Chief Barbara was born in the Bay Ridge section of Brooklyn and moved to West Brighton in 1972.
He was an electrician in the Navy from 1968 to 1970, serving in the Mediterranean Sea on the aircraft carrier USS Franklin Delano Roosevelt.
He was a skilled craftsman and an expert in stained glass. Five years ago, Chief Barbara built a pond in the family's backyard that is stocked with Japanese koi. Nature -- especially this time of year, when the leaves are changing and the air is ripe for jogging -- was a passion rivaled only by his love for his job and the New York Yankees.
One of Chief Barbara's greatest thrills was being called to inspect Yankee Stadium after a 500-pound piece of concrete fell from the upper deck in April 1998. He sat at the desk of manager Joe Torre and hung out in his favorite team's dugout, and was photographed in all these places.
"I was so amazed at how important he was, that they let him look at the stadium," his son said.
And when the Staten Island Yankees opened their new park in St.

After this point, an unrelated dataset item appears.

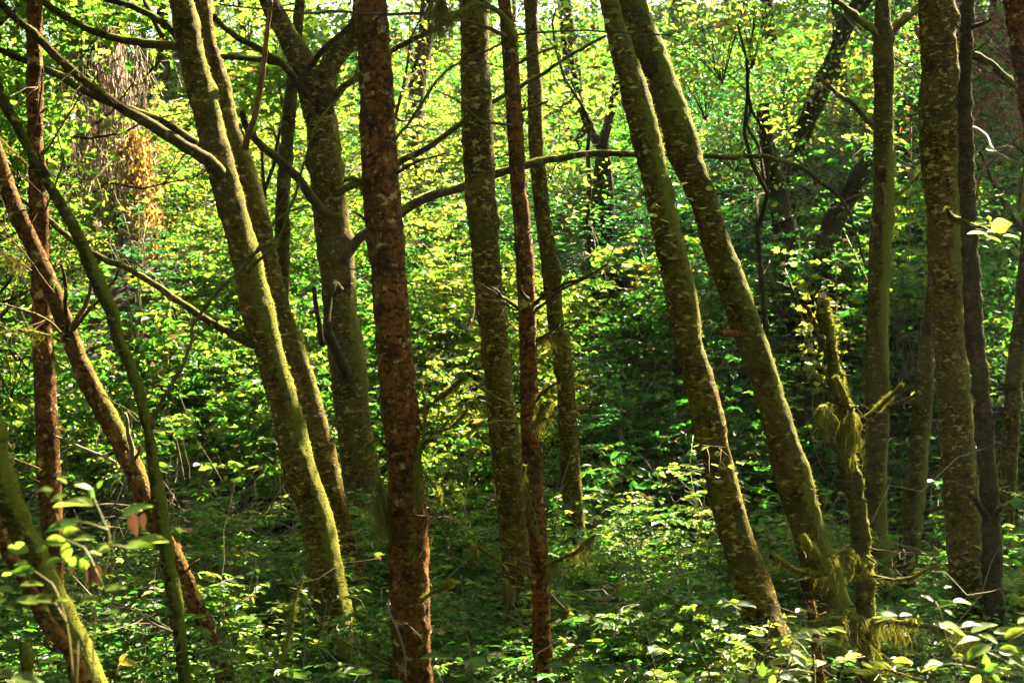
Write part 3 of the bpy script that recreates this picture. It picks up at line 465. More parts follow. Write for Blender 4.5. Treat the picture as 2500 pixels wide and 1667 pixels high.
branch(t10, [(5, 945, 860), (5, 890, 700), (5, 880, 590)], 14, 20, 8.3, 8.25, moss=.9, fz=500, hang=500, hl=.25)
branch(t9, [(5, 840, 330), (5, 800, 310), (5, 740, 275), (5, 690, 240), (5, 655, 222)], 14, 12, 10, 9.6, moss=.8, fz=700, hang=120, hl=.08)
branch(t9, [(5, 850, 395), (5, 800, 388), (5, 760, 390), (5, 715, 405)], 14, 9, 10, 9.7, moss=.8, fz=500, hang=350, hl=.1)
branch(t9, [(5, 850, 1230), (5, 820, 1120), (5, 790, 1110)], 16, 18, 10, 9.7, moss=.9, fz=400, hang=600, hl=.32, hx=(.4, 1))
branch(t8, [(5, 410, 350), (5, 450, 330), (5, 500, 285), (5, 560, 235), (5, 615, 185)], 14, 24, 8, 7.6, moss=.8, fz=1800, hang=350, hl=.09, hx=(.45, 1), label='short dead branch with thick yellow-green moss at its tip')
branch(t8, [(5, 410, 460), (5, 470, 445), (5, 530, 425), (5, 600, 370), (5, 640, 320)], 12, 13, 8, 7.7, moss=.6, fz=700, hang=300, hl=.1, hx=(.2, 1), mat=M_TWIG, side=4)
branch(t8, [(5, 400, 560), (5, 430, 410), (5, 432, 300), (5, 425, 215)], 18, 8, 7.95, 7.9, moss=.6, fz=500, mat=M_TWIG)
branch(t8, [(5, 410, 540), (5, 440, 480), (5, 490, 470)], 12, 20, 7.9, 7.8, moss=.9, fz=400, hang=700, hl=.24)
branch(t8, [(5, 420, 610), (5, 460, 650), (5, 495, 700), (5, 505, 745)], 12, 16, 7.9, 7.7, moss=.9, fz=600, hang=80, hl=.06)
branch(t8, [(5, 430, 700), (5, 480, 800), (5, 530, 820), (5, 570, 840), (5, 640, 900)], 8, 5, 7.9, 7.6, moss=.4, side=8, mat=M_TWIG)
branch(t8, [(5, 440, 1180), (5, 480, 1160), (5, 520, 1135), (5, 555, 1110)], 18, 18, 7.95, 7.7, moss=.9, fz=1200, hang=150, hl=.06, mat=M_MOSS)
branch(t8, [(5, 410, 780), (5, 405, 700), (5, 400, 600), (5, 415, 480)], 14, 20, 7.88, 7.85, moss=.9, fz=500, hang=450, hl=.3)
branch(t8, [(5, 385, 905), (5, 378, 960), (5, 376, 1005)], 22, 12, 7.83, 7.8, moss=1, fz=900, mat=M_MOSS)
branch(t8, [(5, 275, 1190), (5, 280, 1260), (5, 320, 1340), (5, 350, 1440), (5, 360, 1560)], 12, 7, 7.86, 7.84, moss=.05, mat=M_VINE, name='root_vine')
branch(t8, [(5, 300, 1490), (5, 220, 1455), (5, 120, 1410), (5, 60, 1380), (5, 20, 1352)], 14, 16, 7.9, 7.3, moss=.7, fz=900, hang=700, hl=.16)
branch(t8, [(5, 262, 505), (5, 220, 470), (5, 160, 520)], 10, 8, 8, 7.8, moss=.8, fz=300, hang=420, hl=.26)
branch(t8, [(5, 262, 800), (5, 245, 740), (5, 240, 640)], 10, 10, 8, 7.9, moss=.8, fz=300, hang=600, hl=.4)
branch(t8, [(2, 175, 820), (2, 120, 800), (2, 75, 805)], 12, 16, 8, 7.8, moss=.9, fz=500, hang=600, hl=.2)
branch(t8, [(2, 190, 995), (2, 140, 970), (2, 110, 960)], 12, 8, 8, 7.8, moss=.6, fz=200, hang=150, hl=.1)
branch(t8, [(2, 150, 260), (2, 120, 330), (2, 115, 400)], 8, 8, 8, 7.9, moss=.8, hang=250, hl=.15)
branch(t8, [(2, 200, 1200), (2, 100, 1205), (2, 60, 1200)], 7, 4, 8, 7.8, moss=.2, mat=M_TWIG, side=4)
branch(t18, [(3, 905, 190), (3, 890, 150), (3, 810, 80), (3, 760, 30), (3, 700, -10)], 40, 26, 12, 11.7, moss=.7, fz=500)
branch(t18, [(3, 955, 190), (3, 985, 130), (3, 1040, 70), (3, 1100, 10), (3, 1150, -60)], 40, 32, 12, 12.3, moss=.8, fz=600)
branch(t18, [(3, 900, 580), (3, 870, 545), (3, 800, 470), (3, 740, 430), (3, 690, 390), (3, 650, 355)], 22, 18, 12, 11.3, moss=.2, mat=M_BRANCH, side=2)
branch(t18, [(3, 935, 910), (3, 928, 860), (3, 925, 828)], 34, 24, 11.85, 11.75, moss=.7, fz=300)
branch(t18, [(3, 965, 930), (3, 1010, 870), (3, 1060, 820), (3, 1110, 770)], 20, 12, 12, 12, moss=.7, fz=300)
branch(t18, [(6, 930, 310), (6, 990, 320), (6, 1050, 285), (6, 1100, 262)], 22, 18, 12, 11.8, moss=.7, fz=500)
branch(t13, [(3, 290, 1512), (3, 240, 1505), (3, 200, 1500)], 34, 26, 9.75, 9.6, moss=.2, mat=M_RED)
branch(t13, [(6, 640, 1010), (6, 600, 960), (6, 575, 920)], 46, 40, 9.8, 9.2, moss=1, fz=1800, mat=M_MOSS, hang=150, hl=.06)
branch(t20, [(3, 1290, 1010), (3, 1260, 990), (3, 1235, 965), (3, 1222, 945)], 30, 24, 10.2, 9.9, moss=.5, mat=M_DARK, fz=200)
branch(t20, [(3, 1260, 985), (3, 1330, 1015), (3, 1400, 1025), (3, 1480, 1060)], 22, 8, 9.9, 9.3, moss=.6, fz=300, side=3)
branch(t21, [(3, 1325, 240), (3, 1380, 270), (3, 1440, 310), (3, 1530, 385), (3, 1600, 450)], 40, 30, 9.9, 9.6, moss=.6, fz=600)
branch(t21, [(3, 1330, 240), (3, 1370, 220), (3, 1400, 190), (3, 1420, 170)], 10, 6, 9.8, 9.5, moss=.2, mat=M_DARK, side=3)
branch(t21, [(3, 1335, 130), (3, 1380, 110), (3, 1415, 85)], 24, 10, 9.8, 9.5, moss=.3, mat=M_DARK, side=3)
branch(t21, [(3, 1340, 585), (3, 1390, 610), (3, 1430, 665), (3, 1500, 710), (3, 1570, 745)], 20, 9, 9.7, 9, moss=0, mat=M_VINE)
branch(t21, [(3, 1350, 900), (3, 1380, 800), (3, 1480, 680), (3, 1568, 600), (3, 1640, 560)], 10, 12, 9.7, 9.2, moss=.9, fz=500, mat=M_TWIG)
branch(t21, [(6, 1410, 830), (6, 1370, 770), (6, 1345, 735), (6, 1322, 725)], 34, 20, 9.6, 9.3, moss=.3, mat=M_DARK)
branch(t21, [(6, 1450, 790), (6, 1462, 778), (6, 1470, 765)], 26, 20, 9.7, 9.6, moss=.9, fz=300)
branch(t22, [(3, 1590, 690), (3, 1565, 760), (3, 1550, 860), (3, 1540, 960)], 18, 10, 8.8, 8.5, moss=.4, hang=700, hl=.14)
branch(t24, [(6, 745, 330), (6, 700, 325), (6, 660, 325), (6, 632, 345)], 22, 18, 8, 7.7, moss=1, fz=1200, hang=1100, hl=.32, hx=(.1, 1))
branch(t24, [(6, 800, 430), (6, 840, 395), (6, 890, 350), (6, 930, 305), (6, 970, 270), (6, 1020, 222)], 40, 12, 8, 7.6, moss=.9, fz=1800, hang=300, hl=.08, hx=(0, .7))
branch(t24, [(6, 770, 320), (6, 800, 325), (6, 830, 320)], 10, 6, 7.9, 7.6, moss=.3, mat=M_TWIG, side=3)
branch(t24, [(3, 655, 1510), (3, 620, 1440), (3, 585, 1375)], 24, 18, 8, 7.8, moss=.3, mat=M_RED)
branch(t24, [(6, 690, 30), (6, 665, 50), (6, 655, 10)], 26, 34, 8, 7.9, moss=1, fz=500, hang=150, hl=.08)
branch(t24, [(6, 830, 1085), (6, 760, 1078), (6, 680, 1080), (6, 600, 1072), (6, 540, 1055), (6, 480, 1020), (6, 428, 990)], 20, 26, 7.9, 7.4, moss=1, fz=2600, hang=1300, hl=.17, side=4, label='drooping mossy side branch pointing left')
branch(t24, [(6, 870, 1085), (6, 940, 1095), (6, 1000, 1105), (6, 1060, 1095), (6, 1110, 1065), (6, 1168, 1038)], 20, 10, 7.9, 7.6, moss=.7, fz=900, hang=160, hl=.07, side=8)
branch(t24, [(6, 840, 1010), (6, 780, 975), (6, 720, 985), (6, 690, 1010)], 26, 16, 7.9, 7.6, moss=1, fz=1600, hang=900, hl=.2)
branch(t24, [(6, 860, 1000), (6, 900, 1030), (6, 880, 1040)], 18, 14, 7.9, 7.7, moss=1, fz=500)
branch(t24, [(6, 860, 960), (6, 940, 970), (6, 1010, 980), (6, 1090, 985), (6, 1180, 985)], 9, 5, 7.9, 7.4, moss=.2, side=12, mat=M_TWIG)
branch(t24, [(6, 1000, 1000), (6, 1010, 940), (6, 1040, 890), (6, 1100, 885), (6, 1140, 870)], 6, 3, 7.7, 7.5, moss=.1, mat=M_TWIG)
branch(t24, [(6, 850, 1285), (6, 780, 1272), (6, 700, 1275), (6, 600, 1292)], 22, 18, 7.9, 7.5, moss=1, fz=1700, hang=1400, hl=.22)
branch(t24, [(6, 880, 1290), (6, 940, 1290), (6, 1020, 1292), (6, 1100, 1300), (6, 1180, 1315), (6, 1260, 1330), (6, 1345, 1345)], 26, 14, 7.9, 7.1, moss=1, fz=2200, hang=2200, hl=.2, label='long low branch with a curtain of hanging moss pointing right')
branch(t24, [(6, 860, 1390), (6, 800, 1345), (6, 740, 1350), (6, 700, 1365)], 16, 14, 7.9, 7.6, moss=1, fz=700, hang=1800, hl=.3)
branch(t24, [(6, 790, 1440), (6, 750, 1450), (6, 700, 1430), (6, 660, 1425)], 12, 8, 7.9, 7.6, moss=.9, fz=700, hang=150, hl=.08, side=4)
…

George, with its breathtaking view of Lower Manhattan and the World Trade Center, it made him proud. "He loved that park, he loved that view," said his daughter, Caren, 25, an assistant treasurer at Commerzbank in the World Financial Center and a part-time student at New York University's Leonard N. Stern School of Business.
Chief Barbara was the kind of dad who brought the camera on every family outing, from their trips to Italy, London, Paris and Mexico, to their short outings. "He just got a camera he could set himself so he didn't have to ask someone to take the picture for us," his daughter said. "He was so excited about that. He kind of chuckled every time we posed for a picture."
On vacation, the Barbara family goes off the beaten path, experiencing the food and the customs of the places they visit to "see how the people there live," his wife said. On a recent trip to Las Vegas, they went whitewater rafting in the Colorado River.
"He didn't just want to go to do the regular tourist thing," his daughter said. Chief Barbara has been described by his family and co-workers as a thinker, a calm and collected supervisor who thrived in situations like the World Trade Center tragedy. His experience and leadership made him an obvious choice to lead the rescue effort inside Tower 2, a duty assigned to him by Chief of Department Peter Ganci Jr. in the minutes after the attack.
"Jerry Barbara, both professionally and personally, was one of the finest people I ever knew," said longtime friend Richard J. Sheirer, the director of the Mayor's Office of Emergency Management. "An absolute class act, a consummate professional whose word was his bond, whose knowledge was his craft.
"He was a guy you always enjoyed being with."